The flower outline is in whipped stem stitch, again perle cotton. The fly stitch is also in Finca perle. The rest of the piece consists of buttonhole wheels and French knots (what else!). I tried to use a variety of thread. I found it very difficult to stop stitching and at one stage I thought I would have to do some unpicking but decided against this after I added the darker knots in the centre of the flower.

I would be very grateful for any criticism of this piece, especially designwise - I find working in isolation very difficult. As I mentioned in an earlier post I am a beginner in the total process (interestingly this came about because of a change in circumstance) and would really appreciate any help that anyone might offer.
Added later: I am really looking for suggestions in ways in which I might improve my work - thanks a million!

While I was working this piece I met up with Paula from The Beauty of Life and she very generously gave me an enormous bundle of DMC floss - threequarters of which were tints and shades of my chosen colours. Some of these are tucked into the knot section. I still have not worked out how to put photos where I want them!

Thursday, April 10, 2008

Alysha's biscornu

This has kept me occupied recently - a biscornu - it is a birthday gift for a young neighbour. I am not sure if she is doing needlework yet but I think these little cushions are treats on their own.
The new-to-me stitch was tulip stitch and it was fun to do in Anchor variegated perle. I used green Finca perle for the herringbone and DMC floss, 2 strands for the crossstitch.
I think biscornu is a lovely form for needlework - I have ideas for the next one floating around in my brain already.
Just a comment - I was caught out badly - the cybersampler letters , which I love, were supposedly 13 stitches high. Foolishly I didn't check until the A was half done as it was going to finish much too early. I had doubled the number of stitches in both directions so I assumed it would finish 26 by 26. No - it was only 11 stitches and while that may not have mattered too much if I had not been doubling the stitches 4 stitches less really upset the applecart. However the fly stitch managed to save the day as I am not certainly very happy to unpick masses of crossstitch. I can so easily cut a thread!

Wednesday, April 9, 2008

Vintage tatting

I have a few lovely pieces of handiwork done by various people in my family that I treasure. This amazing linen mat has sat with my linen since my mother gave it to me many years ago and only recently brought out. It did seem a pity to leave it to languish in the drawer any longer. The scan is of just one corner- its overall size is about 16 x 10 inches. I used pink tissue under the white mat to define the tatting in the scan and this makes the tatting look pink - it is snowy white.

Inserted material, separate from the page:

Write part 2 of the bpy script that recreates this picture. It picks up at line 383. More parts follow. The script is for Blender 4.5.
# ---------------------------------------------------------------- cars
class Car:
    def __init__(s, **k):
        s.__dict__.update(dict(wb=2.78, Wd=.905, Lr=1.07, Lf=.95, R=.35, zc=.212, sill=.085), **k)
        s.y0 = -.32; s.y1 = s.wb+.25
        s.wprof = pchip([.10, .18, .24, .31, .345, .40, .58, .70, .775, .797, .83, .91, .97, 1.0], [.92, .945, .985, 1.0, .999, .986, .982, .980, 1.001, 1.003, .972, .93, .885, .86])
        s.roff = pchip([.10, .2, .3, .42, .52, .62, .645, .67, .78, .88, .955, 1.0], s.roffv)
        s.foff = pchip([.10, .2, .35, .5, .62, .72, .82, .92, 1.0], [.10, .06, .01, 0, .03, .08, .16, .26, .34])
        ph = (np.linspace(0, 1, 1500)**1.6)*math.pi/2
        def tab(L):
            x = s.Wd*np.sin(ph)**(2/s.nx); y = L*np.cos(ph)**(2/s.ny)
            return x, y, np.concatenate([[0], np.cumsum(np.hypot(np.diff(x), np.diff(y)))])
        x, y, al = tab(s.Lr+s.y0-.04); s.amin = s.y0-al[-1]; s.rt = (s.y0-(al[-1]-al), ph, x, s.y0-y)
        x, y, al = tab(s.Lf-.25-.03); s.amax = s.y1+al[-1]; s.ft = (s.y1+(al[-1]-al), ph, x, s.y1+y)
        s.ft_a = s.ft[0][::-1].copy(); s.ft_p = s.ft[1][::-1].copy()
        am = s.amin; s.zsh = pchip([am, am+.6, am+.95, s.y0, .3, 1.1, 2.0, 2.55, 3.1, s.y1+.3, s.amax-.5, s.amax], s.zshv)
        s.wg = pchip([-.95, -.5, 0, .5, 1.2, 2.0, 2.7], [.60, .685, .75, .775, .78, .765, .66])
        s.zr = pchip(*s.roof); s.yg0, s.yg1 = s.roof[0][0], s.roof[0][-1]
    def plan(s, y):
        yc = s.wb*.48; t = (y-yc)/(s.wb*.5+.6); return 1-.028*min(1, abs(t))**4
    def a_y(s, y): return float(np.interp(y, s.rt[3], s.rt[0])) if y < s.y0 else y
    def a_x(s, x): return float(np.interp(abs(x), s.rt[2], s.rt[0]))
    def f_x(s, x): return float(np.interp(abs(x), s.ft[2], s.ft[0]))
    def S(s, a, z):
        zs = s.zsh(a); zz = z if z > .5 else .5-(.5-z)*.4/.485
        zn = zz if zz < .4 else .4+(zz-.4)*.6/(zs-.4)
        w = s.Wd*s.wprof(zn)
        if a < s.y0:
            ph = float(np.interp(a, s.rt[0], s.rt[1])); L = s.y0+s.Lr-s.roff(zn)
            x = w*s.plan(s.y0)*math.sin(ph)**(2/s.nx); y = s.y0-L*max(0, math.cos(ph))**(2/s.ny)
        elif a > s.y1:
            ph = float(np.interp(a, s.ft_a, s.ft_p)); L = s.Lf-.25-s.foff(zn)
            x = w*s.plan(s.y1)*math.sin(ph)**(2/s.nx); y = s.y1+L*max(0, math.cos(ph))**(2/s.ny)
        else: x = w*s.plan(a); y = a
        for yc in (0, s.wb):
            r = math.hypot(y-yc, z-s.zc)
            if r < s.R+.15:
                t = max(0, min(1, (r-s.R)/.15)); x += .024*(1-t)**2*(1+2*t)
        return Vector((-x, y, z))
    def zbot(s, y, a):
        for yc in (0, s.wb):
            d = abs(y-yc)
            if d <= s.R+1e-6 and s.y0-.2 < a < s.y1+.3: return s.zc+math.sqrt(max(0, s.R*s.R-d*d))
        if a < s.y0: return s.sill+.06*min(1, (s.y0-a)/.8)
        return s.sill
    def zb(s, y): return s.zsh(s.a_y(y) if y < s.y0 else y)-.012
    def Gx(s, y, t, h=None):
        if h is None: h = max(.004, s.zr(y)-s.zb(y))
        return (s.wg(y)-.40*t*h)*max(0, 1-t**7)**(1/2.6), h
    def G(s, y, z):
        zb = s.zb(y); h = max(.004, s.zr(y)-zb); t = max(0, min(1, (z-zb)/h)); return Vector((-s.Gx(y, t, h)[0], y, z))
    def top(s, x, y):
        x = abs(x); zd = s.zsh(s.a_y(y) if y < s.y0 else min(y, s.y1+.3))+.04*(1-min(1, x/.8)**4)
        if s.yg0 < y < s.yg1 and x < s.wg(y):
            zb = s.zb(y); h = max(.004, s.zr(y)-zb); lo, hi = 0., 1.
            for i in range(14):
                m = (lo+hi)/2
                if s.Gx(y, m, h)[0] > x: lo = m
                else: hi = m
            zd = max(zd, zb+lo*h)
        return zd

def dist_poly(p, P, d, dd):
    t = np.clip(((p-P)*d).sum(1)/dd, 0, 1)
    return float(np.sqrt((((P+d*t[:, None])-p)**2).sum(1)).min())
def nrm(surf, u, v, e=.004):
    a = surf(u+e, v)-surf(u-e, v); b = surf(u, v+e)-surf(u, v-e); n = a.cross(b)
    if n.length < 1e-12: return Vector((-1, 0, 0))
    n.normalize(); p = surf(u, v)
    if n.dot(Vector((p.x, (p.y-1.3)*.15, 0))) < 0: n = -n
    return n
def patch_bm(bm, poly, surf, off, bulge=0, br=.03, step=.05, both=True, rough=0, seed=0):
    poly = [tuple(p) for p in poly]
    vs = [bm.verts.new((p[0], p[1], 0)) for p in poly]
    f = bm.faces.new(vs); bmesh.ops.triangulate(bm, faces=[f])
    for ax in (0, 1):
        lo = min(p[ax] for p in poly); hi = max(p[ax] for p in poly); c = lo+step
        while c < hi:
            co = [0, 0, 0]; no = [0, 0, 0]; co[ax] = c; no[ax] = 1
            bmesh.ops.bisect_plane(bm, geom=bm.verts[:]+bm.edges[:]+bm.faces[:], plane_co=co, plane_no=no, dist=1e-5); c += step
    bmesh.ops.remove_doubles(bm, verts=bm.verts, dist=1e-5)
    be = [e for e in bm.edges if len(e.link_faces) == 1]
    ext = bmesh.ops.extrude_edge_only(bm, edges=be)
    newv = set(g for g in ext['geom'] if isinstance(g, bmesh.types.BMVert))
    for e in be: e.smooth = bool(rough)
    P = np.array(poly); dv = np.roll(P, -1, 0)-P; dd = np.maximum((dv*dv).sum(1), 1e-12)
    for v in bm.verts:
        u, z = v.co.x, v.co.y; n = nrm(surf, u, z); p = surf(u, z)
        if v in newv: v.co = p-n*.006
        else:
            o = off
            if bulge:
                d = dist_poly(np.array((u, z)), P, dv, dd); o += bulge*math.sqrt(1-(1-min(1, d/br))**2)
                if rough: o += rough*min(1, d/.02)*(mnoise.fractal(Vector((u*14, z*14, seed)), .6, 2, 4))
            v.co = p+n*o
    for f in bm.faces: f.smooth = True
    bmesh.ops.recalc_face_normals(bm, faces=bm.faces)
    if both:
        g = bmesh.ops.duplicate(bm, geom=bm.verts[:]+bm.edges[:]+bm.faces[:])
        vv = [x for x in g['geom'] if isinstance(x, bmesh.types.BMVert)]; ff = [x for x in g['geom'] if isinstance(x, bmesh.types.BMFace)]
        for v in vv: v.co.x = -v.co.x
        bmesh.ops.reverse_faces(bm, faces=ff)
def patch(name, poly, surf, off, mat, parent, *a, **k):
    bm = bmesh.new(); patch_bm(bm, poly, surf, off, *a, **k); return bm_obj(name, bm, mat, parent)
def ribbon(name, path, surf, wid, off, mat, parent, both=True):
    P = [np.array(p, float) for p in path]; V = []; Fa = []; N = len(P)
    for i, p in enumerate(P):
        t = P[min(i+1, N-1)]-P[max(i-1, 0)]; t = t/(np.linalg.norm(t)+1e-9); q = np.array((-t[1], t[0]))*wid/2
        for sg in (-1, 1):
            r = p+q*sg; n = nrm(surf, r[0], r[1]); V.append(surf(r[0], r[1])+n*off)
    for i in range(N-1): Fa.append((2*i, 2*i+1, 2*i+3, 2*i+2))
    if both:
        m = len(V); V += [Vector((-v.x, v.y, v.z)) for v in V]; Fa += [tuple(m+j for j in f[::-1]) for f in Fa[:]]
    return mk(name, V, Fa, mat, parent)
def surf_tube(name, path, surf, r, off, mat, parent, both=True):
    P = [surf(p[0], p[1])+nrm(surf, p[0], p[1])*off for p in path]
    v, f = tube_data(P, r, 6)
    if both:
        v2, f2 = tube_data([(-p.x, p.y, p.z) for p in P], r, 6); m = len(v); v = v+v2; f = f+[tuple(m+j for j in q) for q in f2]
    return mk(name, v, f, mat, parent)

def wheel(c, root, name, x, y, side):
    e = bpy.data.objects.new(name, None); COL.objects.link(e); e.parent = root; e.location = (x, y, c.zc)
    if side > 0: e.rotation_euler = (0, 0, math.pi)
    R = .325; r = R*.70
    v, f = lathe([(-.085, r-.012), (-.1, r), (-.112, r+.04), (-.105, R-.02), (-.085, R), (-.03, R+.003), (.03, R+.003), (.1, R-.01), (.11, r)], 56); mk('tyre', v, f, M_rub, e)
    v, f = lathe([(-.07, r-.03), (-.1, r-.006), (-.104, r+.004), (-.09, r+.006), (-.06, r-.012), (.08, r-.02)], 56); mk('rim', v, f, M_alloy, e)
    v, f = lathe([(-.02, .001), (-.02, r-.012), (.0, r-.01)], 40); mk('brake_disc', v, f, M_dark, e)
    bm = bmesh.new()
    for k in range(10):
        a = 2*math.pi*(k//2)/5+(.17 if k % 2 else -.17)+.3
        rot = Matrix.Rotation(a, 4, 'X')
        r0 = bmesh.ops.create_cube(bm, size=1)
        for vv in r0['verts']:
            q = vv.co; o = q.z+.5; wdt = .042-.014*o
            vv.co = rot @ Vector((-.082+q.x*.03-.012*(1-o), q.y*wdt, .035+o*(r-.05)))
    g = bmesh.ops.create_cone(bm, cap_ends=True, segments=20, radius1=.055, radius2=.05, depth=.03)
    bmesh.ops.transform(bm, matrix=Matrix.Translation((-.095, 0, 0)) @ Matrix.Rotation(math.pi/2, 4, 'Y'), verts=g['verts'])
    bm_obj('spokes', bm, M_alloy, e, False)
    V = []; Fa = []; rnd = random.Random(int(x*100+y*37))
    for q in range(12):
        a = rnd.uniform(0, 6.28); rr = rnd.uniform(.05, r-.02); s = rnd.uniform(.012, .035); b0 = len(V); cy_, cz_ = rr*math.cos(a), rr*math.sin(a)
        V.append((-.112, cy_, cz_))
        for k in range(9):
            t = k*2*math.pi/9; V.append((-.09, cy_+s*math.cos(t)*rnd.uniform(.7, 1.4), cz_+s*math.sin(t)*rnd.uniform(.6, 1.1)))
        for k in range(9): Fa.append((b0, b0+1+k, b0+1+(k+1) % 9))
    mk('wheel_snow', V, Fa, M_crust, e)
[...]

It is in perfect condition and was made by an aunt of my father no later than the 1940s. I am not sure exactly which aunt - he had two maiden aunts, Katy and Kitty, who were very good to him while he was a young man studying away from home. Kitty was an early childhood teacher while Katy looked after the house so I could probably hazard the quess it was Aunt Katy, the second daughter in my grandmother's family, who did the handiwork. Since I am now the lone tatter in the family I was also lucky enough to inherit a tatting book that belonged to them. I am very sad that I can't pinpoint who actually did it but the work is very delicate and is attached to a lovely fine linen using the neatest, narrow buttonhole stitch. I wish I could remember seeing either of the sisters with a tatting shuttle in her hand.

As far as I know while my mother and her grandmother were amazing with crochet hook and knitting needles and others did lovely stitching, noone else in the family could tat. In my final year at school a friend taught me the basic stitch using string - a brilliant aid to learning as there was no mistake as to why a stitch mightn't slide. I don't get out my shuttle very often these days but, early last year I did manage to produce a narrow length to use on a blouse. However my tatting uses a much thicker thread - I can't imagine how long it might have taken to make this mat. The blouse that is planned is still only yarn sitting on the shelf to be woven in the future! Definitely a work in SLOW progress!